Solo — Tanggal 21 Februari diperingati sebagai Hari Bahasa Ibu Internasional, bahasa yang pertama kali diperoleh dan digunakan seseorang di lingkungan keluarganya. Hal tersebut disepakati dalam Konferensi Umum UNESCO 1999 untuk menghormati gerakan pemertahanan bahasa oleh orang Bangladesh (saat itu Pakistan Timur) pada 1952 yang diwarnai pembunuhan.
Berbicara perihal bahasa ibu, di Indonesia dengan keragaman sukunya, bahasa ibu sebagian besar masyarakat merupakan bahasa daerah asalnya. Seiring dengan perkembangan zaman dan adanya arus urbanisasi serta globalisasi, kelestarian dan pemertahanan bahasa daerah perlu diberi perhatian khusus.

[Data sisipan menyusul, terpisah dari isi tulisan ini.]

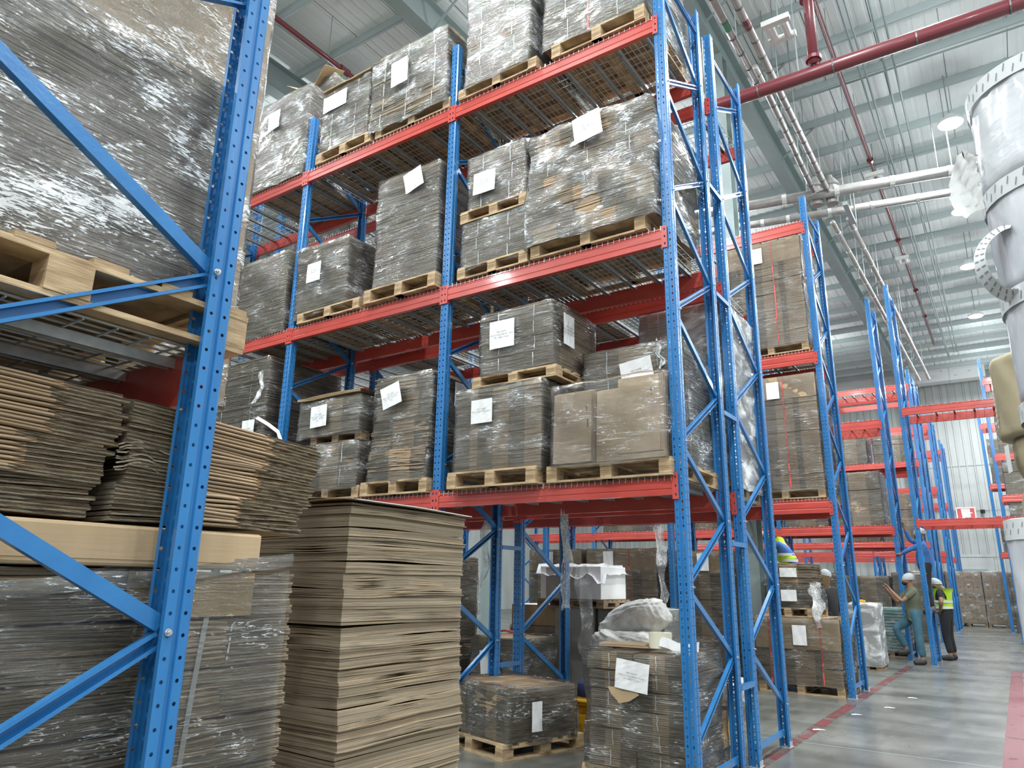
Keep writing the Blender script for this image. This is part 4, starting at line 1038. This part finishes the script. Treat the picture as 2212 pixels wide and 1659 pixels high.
# pale boards and cartons behind
def cartonbox(label,x0,x1,y0,y1,z0,z1,m,top=None,name='carton_stack',cat='carton',fm=None,bands=0):
    r=empty(name,((x0+x1)/2,(y0+y1)/2,z0),label,cat); w=x1-x0; d=y1-y0; H=z1-z0
    mb=MB(); mb.box((-w/2,-d/2,0),(w/2,d/2,H)); bevel(mb.obj('carton_body',m,r),.008,2)
    if top: mb=MB(); mb.box((-w/2-.004,-d/2-.004,H+.001),(w/2+.004,d/2+.004,H+.006)); mb.obj('lid',top,r)
    if fm: film_shell('stretch_film',w,d,0,H,int(x0*100)%97+3,M[fm],r,off=.012,puff=.008,wob=.0,cap=.15)
    return r
cartonbox('tall plain grey carton carrying the pallet of white boxes',-5.02,-4.50,8.35,9.0,.0,1.15,M['greybox'])
pallet('dark wooden pallet between grey carton and white boxes',-5.2,-4.24,8.2,8.95,1.155,old=True,hh=.10)
wb=cartonbox('white boxed stack under crumpled white plastic sheet, behind the rack',-5.15,-4.27,8.2,8.9,1.26,1.66,M['white'],name='white_boxes')
mb=MB(); mb.box((-.35,-.356,0),(.14,-.352,.38)); mb.obj('grey_side',M['greybox'],wb)
mb=MB(); vs=[];n=14; nz=vnoise(33)
for i in range(n+1):
    for j in range(n+1):
        x=-.5+1.0*i/n;y=-.42+.84*j/n; z=.415+nz(i*.8+j*.3)*.025+nz(j*.9)*.015
        if y<-.34: z-=.10+.08*abs(nz(i*.6)); 
        if x>.42: z-=.12
        vs.append((x,y,z))
mb.add(vs,[(i*(n+1)+j,(i+1)*(n+1)+j,(i+1)*(n+1)+j+1,i*(n+1)+j+1) for i in range(n) for j in range(n)])
mb.obj('plastic_sheet',M['whitewrap'],wb,smooth=True)
mb=MB(); rag(mb,(.28,-.44,.40),1.2,.34,91,16); mb.obj('plastic_tail',M['film_rag'],wb,smooth=True)
cartonbox('wrapped grey carton with white lid right of the white boxes',-4.45,-3.56,8.45,9.15,.30,1.15,M['greybox'],M['white'],fm='film')
pallet('wooden pallet under the grey carton with white lid',-4.45,-3.56,8.45,9.15,0,old=True)
cartonbox('block lifting the grey carton with white lid',-4.4,-3.6,8.5,9.1,.131,.298,M['greybox'])if False else None
cartonbox('pale carton with white plastic lid at the left behind the inner post',-5.8,-5.1,8.5,9.1,.9,1.16,M['kraft'],M['white'])
cartonbox('kraft carton base under the pale carton behind the inner post',-5.82,-5.08,8.5,9.15,.0,.895,M['kraft'],fm='film')
load('dark wrapped cardboard stack on the floor behind the inner posts',-6.9,-5.95,6.9,7.9,0,1.75,84,'mid','raw',5,'film_thin',labels=[('f',.35,.75,.22,.26,0,None)])
load('shiny wrapped low cardboard load between the inner posts on the floor',-5.55,-4.85,7.3,8.1,0,.82,85,'raw','raw',4,'film',labels=[('f',-.05,.55,.28,.26,.1,None)])
mb=MB(); mb.tube([(-5.4,7.4,.86),(-5.1,7.35,.90),(-4.85,7.4,.86)],.014,6); tag(mb.obj('red_strap_coil',M['strap_red']),'loose red strapping on the shiny low load between the inner posts','strap')

cartonbox('tall tan carton load under film standing behind the big wrapped one, upper left',-4.45,-3.32,.35,2.16,ZF+.16,5.0,M['kraft'],fm='film_near',name='carton_load')
pallet('wooden pallet under the tall tan carton load at upper left',-4.45,-3.34,.35,2.12,ZF+.002,hh=.15)
# ================================================================== SECOND RACK (kraft-capped loads)
def capped(label,x0,x1,z0,z1,seed,y0=11.26,nb=8,cap=.30,labs=True,fm='film_thin',red=(.3,),front='strip',pal=True,ly=.15,lx=-.1,y1=None):
    y1=y1 or y0+1.05
    if pal: pallet('pallet under the '+label.replace('kraft-capped load','capped load').replace(' with a red strap','').replace(' with two red straps','').replace(' with one red strap','').replace(' seen over the white boxes',' left of the rear column').replace(' of the second rack',', second rack'),x0,x1,y0,y1,z0,hh=.14); z0+=.14
    w=x1-x0
    return load(label,x0,x1,y0+.0,y1,z0,z1,seed,front,'raw',nb,fm,kraft_top=cap,red=[('f',w*(r-.5),0) for r in red],labels=([('f',lx,z1-z0-ly-.02,.19,.27,0,None)] if labs else []),t=.014,wob=.008,jit=.004)
capped('kraft-capped load with two red straps on the floor under the second rack',-3.32,-2.17,0,1.02,101,red=(.17,.78),nb=4,cap=.42,ly=.21,lx=.05)
pallet('small wooden pallet standing on the floor load of the second rack',-3.22,-2.48,11.3,12.2,1.03,hh=.13)
load('messy half-unwrapped cartons with two white sheets on the small pallet',-3.15,-2.50,11.32,12.1,1.16,1.48,102,'raw','raw',2,'film_thin',labels=[('f',.02,.17,.22,.16,0,None)],puff=.03,jit=.01)
load('uncovered bundle of folded cartons topping the messy pile',-3.12,-2.52,11.34,12.1,1.485,1.80,103,'mid','raw',2,None,labels=[('f',.02,.17,.24,.13,0,None)],jit=.012)
mb=MB(); rag(mb,(0,0,0),.62,.34,95,12); o=mb.obj('film_scrap',M['film_rag'],smooth=True); o.location=(-2.44,11.25,1.52); tag(o,'large crumpled film drape hanging right of the messy pile','film scrap')
capped('kraft-capped load with a red strap on the first level of the second rack',-3.30,-2.17,2.72,4.62,104,red=(.58,),cap=.36,ly=.2,lx=-.05)
capped('kraft-capped load with a red strap on the second level of the second rack',-3.34,-2.20,5.0,6.93,105,red=(.62,),cap=.38,ly=.2,lx=-.1)
capped('tall kraft-capped load on the floor behind the end frame of the near rack',-4.68,-3.70,0,1.98,106,red=(),cap=.34,pal=False,y0=11.5,lx=.05)
capped('tall kraft-capped load with one red strap seen over the white boxes',-6.25,-4.95,0,2.03,107,red=(.62,),cap=.36,pal=False,y0=11.5,lx=-.22)
capped('tall kraft-capped load half hidden behind the inner posts',-7.45,-6.4,0,2.03,108,red=(.4,),cap=.36,pal=False,y0=11.5)
capped('kraft-capped load on the first level, left bay of the second rack',-6.6,-5.4,2.72,4.5,109,red=(.5,),cap=.36)
capped('kraft-capped load on the first level, middle bay of the second rack',-4.5,-3.72,2.72,4.5,110,red=(.5,),cap=.36)
# ================================================================== ITEMS NEAR THE WORKERS
gs=cartonbox('tall pale grey film-wrapped carton stack beside the third frame',-2.80,-2.28,15.3,16.1,.10,1.17,M['greybox'],fm='film_milky')
pallet('small pallet under the tall pale grey carton stack',-2.80,-2.28,15.3,16.1,0,old=True,hh=.1)
mb=MB(); mb.box((-.05,-.05,0),(.05,.05,.05)); mb.tube([(.05,0,.02),(.09,0,.02)],.02,8)
o=bevel(mb.obj('tape_measure',M['yellow']),.012,3); o.location=(-2.55,15.45,1.19); tag(o,'yellow tape measure lying on the pale grey carton stack','tape measure')
gr=empty('glass_stack',(-2.55,19.0,.12),'film-wrapped stack of teal sheets on a low pallet by the workers','sheet stack')
for k in range(14):
    mb=MB(); R=random.Random(k); mb.box((-.42+R.uniform(-.012,.012),-.35,k*.066),(.40+R.uniform(-.015,.015),.35,k*.066+.05)); mb.obj('sheet_bundle',M['teal'],gr)
film_shell('stretch_film',.86,.74,0,.92,55,M['film'],gr,off=.02,puff=.03,wob=0)
pallet('dark low pallet under the wrapped teal sheets',-2.98,-2.12,18.65,19.35,0,old=True,hh=.11)
# loads of the rows behind
def far_load(label,x0,x1,y0,z0,z1,seed,fm='film_thin',m='mid',d=.95):
    return load(label,x0,x1,y0,y0+d,z0,z1,seed,m,'raw',3,fm,t=.03,wob=.01)
for i,(x0,x1,y0,z0,z1) in enumerate(((-4.4,-3.4,17.9,0,1.75),(-3.3,-2.3,17.95,2.82,4.0),(-4.4,-3.45,17.9,2.82,4.1),(-6.9,-5.8,17.9,2.82,4.2),(-5.7,-4.7,17.9,2.82,4.1),(-9.2,-8.0,17.9,2.82,4.2),(-3.2,-2.2,24.5,2.82,4.2),(-4.4,-3.3,24.5,2.82,4.3),(-3.2,-2.2,24.5,5.18,6.0),(-4.4,-3.4,24.5,5.2,6.1),
        (-6.8,-5.7,17.9,0,1.8),(-5.6,-4.7,17.9,0,1.75),(-9.3,-8.1,17.9,0,1.8),(-4.4,-3.2,24.5,0,1.8),(-3.1,-2.2,24.5,0,1.9))):
    far_load(('brown load, %s, %s rack row, %s'%('floor' if z0==0 else ('first level' if z0<4 else 'second level'),'third' if y0<20 else 'fourth',['beside the messy pile','next to the end frame','second from the end frame','in the middle bay left half','in the middle bay right half','far left','next to its end frame','second from its end frame','rightmost','left of the rightmost','far back left','far back middle','farthest left','left half of the end bay','right half of the end bay'][i])),x0,x1,y0,z0,z1,200+i)
for i,(x0,y,z0,z1) in enumerate(((.05,25.2,2.82,3.9),(.05,25.2,4.12,5.1),(.05,25.2,5.32,6.8),(.05,25.2,0,1.9),(1.2,25.2,2.82,4.0),(1.2,25.2,5.32,6.9),(-.3,32.4,0,1.9),(-.3,32.4,2.82,4.0),(-.3,32.4,5.32,7))):
    load('shiny film-wrapped load right of the aisle, %s'%['first level of the nearer rack','second level of the nearer rack','third level of the nearer rack','floor of the nearer rack','first level inner half','third level inner half','floor of the farther rack','first level of the farther rack','third level of the farther rack'][i],x0,x0+1.05,y,y+.95,z0,z1,230+i,'pale','raw',3,'film',t=.03)
for i,(x0,x1) in enumerate(((-2.55,-1.30),(-1.26,-.02),(.05,1.2),(-3.9,-2.65))):
    r=empty('far_carton_block',((x0+x1)/2,36.5,.15),'wrapped block of brown cartons before the far wall, %s'%['left of the two by the aisle','right of the two by the aisle','at the right edge','farthest left, half hidden'][i],'carton block')
    for a in range(4):
        for b in range(5):
            w=(x1-x0)/4; mb=MB(); mb.box((-(x1-x0)/2+a*w+.004,-.5,b*.405+.003),(-(x1-x0)/2+(a+1)*w-.004,.5,(b+1)*.405-.003)); mb.obj('carton',M['fold'],r)
            mb=MB(); xc=-(x1-x0)/2+(a+.5)*w; mb.tube([(xc,-.503,b*.405+.2),(xc,-.500,b*.405+.2)],.05,10); mb.obj('hand_hole',M['fold_dark'],r)
            if (a+b)%2: mb=MB(); mb.box((xc-.05,-.506,b*.405+.26),(xc+.05,-.503,b*.405+.33)); mb.obj('sticker',M['paper'],r)
    film_shell('stretch_film',x1-x0,1.0,0,2.03,300+i,M['film'],r,off=.02,puff=.012,wob=0)
    pallet('low pallet under the far carton block, %s'%['left of the two by the aisle','right of the two by the aisle','at the right edge','farthest left'][i],x0,x1,36.0,37.0,0,old=True,hh=.14)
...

Zulfahmirda Matondang, Alumnus Sastra Indonesia Universitas Sebelas Maret (UNS) Surakarta pun mengambil peran dalam upaya tersebut dengan menjadi Analis Kata dan Istilah di Balai Bahasa Provinsi Aceh. Dengan demikian, secara khusus ia turut mengembangkan dan mempertahankan bahasa daerah di Provinsi Aceh.
“Tugas dan peranku adalah melakukan analisis dan pengayaan kata dan istilah, baik bahasa-bahasa daerah yang ada di Provinsi Aceh maupun bahasa Indonesia,” ujar perempuan yang akrab disapa Mirda ini, Rabu (24/2).
Tidak hanya ingin turut berperan dalam pemertahanan bahasa sekaligus mengimplementasikan ilmu yang didapat selama di bangku kuliah, melalui pekerjaan ini, Mirda ingin lebih lanjut mengembangkan ilmunya. Jika sebelumnya ia belajar dalam lingkup akademisi, kali ini ia ingin mempelajari bahasa dan sastra sebagai seorang praktisi.
Beragam tantangan harus dilalui Mirda. Seperti harus berkeliling ke daerah-daerah di Aceh untuk melakukan pendataan istilah. Di sisi lain, ia harus menyesuaikan dengan makanan di Aceh berikut budayanya yang turut dilingkupi penerapan syariat Islam.
“Yang sebelumnya tinggal di Provinsi Sumatera Utara, lalu berkuliah di Kota Surakarta, kini harus belajar hidup baru sebagai perantau di Provinsi Aceh,” tutur Mirda.
Mirda yang juga segera menjadi lulusan Magister Linguistik UNS ini mengatakan, penggunaan bahasa daerah sebagai bahasa ibu di ranah keluarga sangatlah penting. Sebab, keluarga merupakan agen sosial pertama yang mengambil peranan besar dalam pemerolehan bahasa seseorang.
Begitu pula di lingkup pemuda dan mahasiswa yang aktif dengan berbagai aktivitas, kata Mirda, dapat digunakan bahasa sesuai konteks situasinya. Misal, apabila dalam forum resmi nasional menggunakan bahasa negara, sedangkan dalam forum internasional, dapat menggunakan bahasa internasional.
Namun bahasa daerah harus tetap dilestarikan. Misalnya, meskipun harus merantau, dalam interaksi sehari-hari dengan teman sedaerah dapat tetap menggunakan bahasa daerahnya.
Sebagaimana tema Hari Bahasa Ibu Internasional 2021, yaitu “Membina Multibahasa untuk Inklusi dalam Pendidikan dan Masyarakat”. Hal ini dilakukan untuk menunjukan dan memromosikan keragaman bahasa juga budaya Indonesia di tengah masyarakat.